A todos los que vivimos de ingresos controlables y nóminas incluso confeccionadas desde las Administraciones Públicas, nos debe molestar sobremanera la famosa pregunta de ¿con IVA o sin IVA?, desgraciadamente aún habitual en algunos servicios y negocios. Toda beligerancia es poca al respecto, por confianza que hayamos podido tener con quien nos ofrece tal disyuntiva. El dinero negro en este país no es una insignificancia, precisamente. Y el tópico de que al final siempre pagamos los mismos es una realidad como un templo. Esos mismos que nunca notamos las supuestas subidas salariales del pasado ni las bajadas impositivas del presente pero que, gobierne quien gobierne, cada vez pagamos más y ganamos menos. Aunque no sea, ciertamente, época para quejarse viendo lo que se ve.
Pero que las cosas podrían ir mucho mejor si no existiera fraude, es una evidencia. Aunque, claro, para ello lo que no debe hacer el Estado es poner las cosas difíciles a quien exige factura y reniega del pago en negro.
A cualquier persona que llame a un profesional o a una pequeña empresa de reparaciones para pintar el salón, cambiar una cisterna o renovar la iluminación de casa, si quien presta el servicio es de ley, le pedirá el NIF. Lógico, en aras de la legalidad y la transparencia de la operación. Pero como el pintor, el fontanero, el electricista o el manitas de turno –o sus empresas- incurran en la condición de deudores de la Agencia Tributaria o de la Seguridad Social, verán qué gracia hace facilitar el número de identificación.
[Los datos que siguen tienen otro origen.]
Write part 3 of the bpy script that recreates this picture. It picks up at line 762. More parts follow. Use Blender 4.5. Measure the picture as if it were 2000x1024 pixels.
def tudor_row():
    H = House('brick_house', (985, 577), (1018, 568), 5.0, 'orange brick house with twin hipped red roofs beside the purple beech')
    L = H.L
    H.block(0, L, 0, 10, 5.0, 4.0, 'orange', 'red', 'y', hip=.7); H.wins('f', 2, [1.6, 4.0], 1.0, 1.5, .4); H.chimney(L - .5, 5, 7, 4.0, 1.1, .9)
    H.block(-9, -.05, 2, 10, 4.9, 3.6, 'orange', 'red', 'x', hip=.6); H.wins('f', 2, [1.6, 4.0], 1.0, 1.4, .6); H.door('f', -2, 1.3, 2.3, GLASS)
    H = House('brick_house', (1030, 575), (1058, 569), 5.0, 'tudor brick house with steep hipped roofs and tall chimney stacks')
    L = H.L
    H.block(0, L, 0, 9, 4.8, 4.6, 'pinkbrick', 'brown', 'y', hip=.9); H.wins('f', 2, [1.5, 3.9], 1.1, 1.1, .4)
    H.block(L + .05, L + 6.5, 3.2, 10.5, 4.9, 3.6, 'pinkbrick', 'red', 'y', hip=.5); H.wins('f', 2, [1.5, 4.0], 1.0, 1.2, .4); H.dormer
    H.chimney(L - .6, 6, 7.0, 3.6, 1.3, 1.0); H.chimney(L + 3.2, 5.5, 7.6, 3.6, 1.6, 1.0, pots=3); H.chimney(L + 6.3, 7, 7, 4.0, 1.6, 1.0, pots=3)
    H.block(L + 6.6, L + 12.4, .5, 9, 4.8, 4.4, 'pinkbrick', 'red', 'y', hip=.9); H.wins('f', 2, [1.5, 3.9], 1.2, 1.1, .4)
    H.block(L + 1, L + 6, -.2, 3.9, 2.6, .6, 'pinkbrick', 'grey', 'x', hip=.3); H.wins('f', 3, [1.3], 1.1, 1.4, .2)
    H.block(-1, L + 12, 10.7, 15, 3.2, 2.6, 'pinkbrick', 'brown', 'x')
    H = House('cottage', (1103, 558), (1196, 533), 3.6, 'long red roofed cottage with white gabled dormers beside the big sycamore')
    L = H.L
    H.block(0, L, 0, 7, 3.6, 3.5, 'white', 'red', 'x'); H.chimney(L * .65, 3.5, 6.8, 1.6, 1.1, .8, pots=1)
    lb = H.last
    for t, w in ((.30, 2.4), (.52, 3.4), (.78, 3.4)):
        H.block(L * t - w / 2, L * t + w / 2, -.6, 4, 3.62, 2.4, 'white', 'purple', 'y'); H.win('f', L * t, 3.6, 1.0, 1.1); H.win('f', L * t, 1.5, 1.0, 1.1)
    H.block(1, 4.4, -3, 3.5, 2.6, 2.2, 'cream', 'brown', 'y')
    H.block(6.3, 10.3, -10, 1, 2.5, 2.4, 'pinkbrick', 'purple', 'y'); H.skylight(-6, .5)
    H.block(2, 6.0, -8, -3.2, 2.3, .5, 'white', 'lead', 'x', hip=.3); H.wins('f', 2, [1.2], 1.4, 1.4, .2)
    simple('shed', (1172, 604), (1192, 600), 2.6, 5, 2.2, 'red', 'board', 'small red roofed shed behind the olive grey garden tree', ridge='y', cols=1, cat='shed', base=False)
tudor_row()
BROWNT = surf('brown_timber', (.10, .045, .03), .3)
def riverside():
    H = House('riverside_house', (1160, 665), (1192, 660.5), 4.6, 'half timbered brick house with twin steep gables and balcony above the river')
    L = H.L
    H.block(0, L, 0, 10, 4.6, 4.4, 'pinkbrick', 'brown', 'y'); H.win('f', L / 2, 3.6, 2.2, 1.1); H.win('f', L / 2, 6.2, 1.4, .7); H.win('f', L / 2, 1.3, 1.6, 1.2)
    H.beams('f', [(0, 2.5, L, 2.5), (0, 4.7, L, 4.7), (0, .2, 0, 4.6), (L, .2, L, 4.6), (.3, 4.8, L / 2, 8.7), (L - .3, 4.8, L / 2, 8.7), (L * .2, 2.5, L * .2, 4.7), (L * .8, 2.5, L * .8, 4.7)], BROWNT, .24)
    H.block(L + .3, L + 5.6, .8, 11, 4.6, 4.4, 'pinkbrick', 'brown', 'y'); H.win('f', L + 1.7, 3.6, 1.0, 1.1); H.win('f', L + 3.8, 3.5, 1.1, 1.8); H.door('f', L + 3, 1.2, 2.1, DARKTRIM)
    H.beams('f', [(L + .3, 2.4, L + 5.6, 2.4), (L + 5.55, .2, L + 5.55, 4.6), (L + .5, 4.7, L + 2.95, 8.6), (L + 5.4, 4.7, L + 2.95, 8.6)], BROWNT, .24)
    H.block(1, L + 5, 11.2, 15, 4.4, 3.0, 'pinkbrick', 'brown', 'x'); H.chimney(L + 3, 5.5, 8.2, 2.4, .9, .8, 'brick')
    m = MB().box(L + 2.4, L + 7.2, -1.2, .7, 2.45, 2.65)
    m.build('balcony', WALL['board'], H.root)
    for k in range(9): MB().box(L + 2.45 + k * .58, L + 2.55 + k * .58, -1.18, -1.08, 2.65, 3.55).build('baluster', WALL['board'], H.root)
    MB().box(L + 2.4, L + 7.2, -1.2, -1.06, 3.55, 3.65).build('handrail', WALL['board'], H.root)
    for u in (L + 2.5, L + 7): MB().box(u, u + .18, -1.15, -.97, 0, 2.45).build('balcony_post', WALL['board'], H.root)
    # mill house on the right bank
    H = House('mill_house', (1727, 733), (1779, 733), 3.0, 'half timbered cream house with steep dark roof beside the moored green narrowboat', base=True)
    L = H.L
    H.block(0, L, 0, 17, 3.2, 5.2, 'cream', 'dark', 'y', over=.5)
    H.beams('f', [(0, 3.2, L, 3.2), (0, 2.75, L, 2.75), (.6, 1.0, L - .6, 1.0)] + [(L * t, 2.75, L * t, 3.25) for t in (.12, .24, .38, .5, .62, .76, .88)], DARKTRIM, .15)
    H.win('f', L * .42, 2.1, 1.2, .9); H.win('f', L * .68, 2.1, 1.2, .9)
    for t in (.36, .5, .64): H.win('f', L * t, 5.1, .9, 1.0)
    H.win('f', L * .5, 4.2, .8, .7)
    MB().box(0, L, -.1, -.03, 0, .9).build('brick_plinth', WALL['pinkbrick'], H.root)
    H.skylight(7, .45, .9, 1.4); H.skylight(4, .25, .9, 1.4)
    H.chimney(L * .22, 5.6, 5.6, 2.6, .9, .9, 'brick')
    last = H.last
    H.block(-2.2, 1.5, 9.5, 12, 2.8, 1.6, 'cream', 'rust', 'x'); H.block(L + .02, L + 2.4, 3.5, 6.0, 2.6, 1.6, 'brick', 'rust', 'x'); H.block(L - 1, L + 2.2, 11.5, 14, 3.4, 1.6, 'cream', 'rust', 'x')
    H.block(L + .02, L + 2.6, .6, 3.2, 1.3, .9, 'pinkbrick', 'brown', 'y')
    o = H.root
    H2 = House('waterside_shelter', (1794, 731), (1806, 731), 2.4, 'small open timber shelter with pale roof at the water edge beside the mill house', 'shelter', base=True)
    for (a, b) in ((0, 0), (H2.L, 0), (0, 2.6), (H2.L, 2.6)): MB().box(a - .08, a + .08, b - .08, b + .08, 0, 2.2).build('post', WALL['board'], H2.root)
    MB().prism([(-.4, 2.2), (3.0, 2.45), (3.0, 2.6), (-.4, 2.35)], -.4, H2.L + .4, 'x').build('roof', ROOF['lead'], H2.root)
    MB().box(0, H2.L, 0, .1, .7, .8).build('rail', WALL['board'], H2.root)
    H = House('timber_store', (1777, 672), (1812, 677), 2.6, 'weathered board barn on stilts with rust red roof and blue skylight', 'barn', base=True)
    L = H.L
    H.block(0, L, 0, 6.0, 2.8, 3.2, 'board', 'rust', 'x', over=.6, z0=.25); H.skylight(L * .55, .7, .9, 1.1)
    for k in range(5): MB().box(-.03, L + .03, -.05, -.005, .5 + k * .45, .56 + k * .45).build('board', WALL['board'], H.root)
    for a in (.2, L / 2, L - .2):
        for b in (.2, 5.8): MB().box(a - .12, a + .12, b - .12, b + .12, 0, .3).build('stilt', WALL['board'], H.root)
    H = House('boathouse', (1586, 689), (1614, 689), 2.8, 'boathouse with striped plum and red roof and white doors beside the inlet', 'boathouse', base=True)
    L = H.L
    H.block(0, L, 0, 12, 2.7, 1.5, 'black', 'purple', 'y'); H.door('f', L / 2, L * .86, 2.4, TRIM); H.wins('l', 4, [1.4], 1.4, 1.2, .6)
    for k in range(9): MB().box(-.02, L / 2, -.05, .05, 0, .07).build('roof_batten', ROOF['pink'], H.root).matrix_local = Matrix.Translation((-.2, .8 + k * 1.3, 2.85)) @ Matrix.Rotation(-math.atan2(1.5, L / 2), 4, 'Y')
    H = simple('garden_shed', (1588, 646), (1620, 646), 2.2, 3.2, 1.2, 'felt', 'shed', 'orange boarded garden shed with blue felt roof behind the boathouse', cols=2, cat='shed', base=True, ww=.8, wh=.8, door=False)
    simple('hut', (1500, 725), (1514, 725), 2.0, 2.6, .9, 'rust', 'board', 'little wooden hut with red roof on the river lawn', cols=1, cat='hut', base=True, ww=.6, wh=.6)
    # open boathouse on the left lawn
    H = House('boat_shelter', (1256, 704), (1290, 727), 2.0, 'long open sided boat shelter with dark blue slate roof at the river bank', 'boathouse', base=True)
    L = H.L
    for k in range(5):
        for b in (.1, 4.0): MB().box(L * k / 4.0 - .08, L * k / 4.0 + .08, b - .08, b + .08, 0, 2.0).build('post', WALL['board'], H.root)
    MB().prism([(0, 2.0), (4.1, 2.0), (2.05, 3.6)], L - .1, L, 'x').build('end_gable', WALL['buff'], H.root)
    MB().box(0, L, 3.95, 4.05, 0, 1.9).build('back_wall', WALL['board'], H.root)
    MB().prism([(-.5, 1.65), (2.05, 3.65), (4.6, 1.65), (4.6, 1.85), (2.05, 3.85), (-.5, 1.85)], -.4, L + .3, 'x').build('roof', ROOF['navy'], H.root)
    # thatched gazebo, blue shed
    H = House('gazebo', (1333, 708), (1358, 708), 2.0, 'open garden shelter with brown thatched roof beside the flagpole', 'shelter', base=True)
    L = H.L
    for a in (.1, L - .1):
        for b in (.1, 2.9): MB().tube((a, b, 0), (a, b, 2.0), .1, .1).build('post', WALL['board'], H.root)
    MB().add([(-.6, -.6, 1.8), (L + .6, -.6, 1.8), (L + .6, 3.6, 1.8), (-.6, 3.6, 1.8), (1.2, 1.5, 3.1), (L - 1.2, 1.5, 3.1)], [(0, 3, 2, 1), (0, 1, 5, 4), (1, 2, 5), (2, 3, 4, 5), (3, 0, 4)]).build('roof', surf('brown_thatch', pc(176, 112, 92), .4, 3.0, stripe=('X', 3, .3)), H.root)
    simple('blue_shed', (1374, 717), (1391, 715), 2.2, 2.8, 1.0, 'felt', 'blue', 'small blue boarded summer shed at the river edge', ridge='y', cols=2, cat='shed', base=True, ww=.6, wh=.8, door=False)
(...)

La diligencia de embargo de la Administración acreedora se extiende, como es sabido, a las relaciones pasadas, presentes o simplemente concertadas entre prestador y cliente. Y tanto la Tesorería como Hacienda, obligarán a quien, a lo mejor sólo para una pequeña chapuza ha pedido factura, a ingresar en las arcas públicas las cantidades pendientes de pago, con amenazas, casi, de las penas del infierno. Imponiendo, además, el latoso deber de soportar la lectura de unos impresos farragosos, de tener que contestar y de registrar presencial, telemáticamente o por correo certificado (o sea, pagando), la debida respuesta.
Para colmo, en una redacción manifiestamente mejorable, el impreso recomienda aportar pruebas de las relaciones habidas con el profesional embargado, incluidas, parece, las conducentes a demostrar que no se tiene vínculo alguno de presente con el susodicho. Lo que siempre se ha llamado la prueba diabólica.
Comprendo que los poderes públicos quieran rascar de donde sea (aunque ciertamente debieran empezar por otros sitios), pero no estaría de más un poco de proporcionalidad. Que dos oficinas públicas, casi simultáneamente, se abalancen sobre uno por la renuencia al pago de alguien, conocido o desconocido, con quien pudimos entablar una efímera relación profesional de un día y setenta euros es un verdadero disparate. Tal parece una invitación a llamar, en la siguiente ocasión, a alguien que opere en la economía sumergida, que no es tan opaca ya que hasta deja tarjetas por los buzones con absoluta impunidad.
En suma, que uno preferiría menos proliferación de leyes innecesarias y una mejor y más sensata praxis administrativa.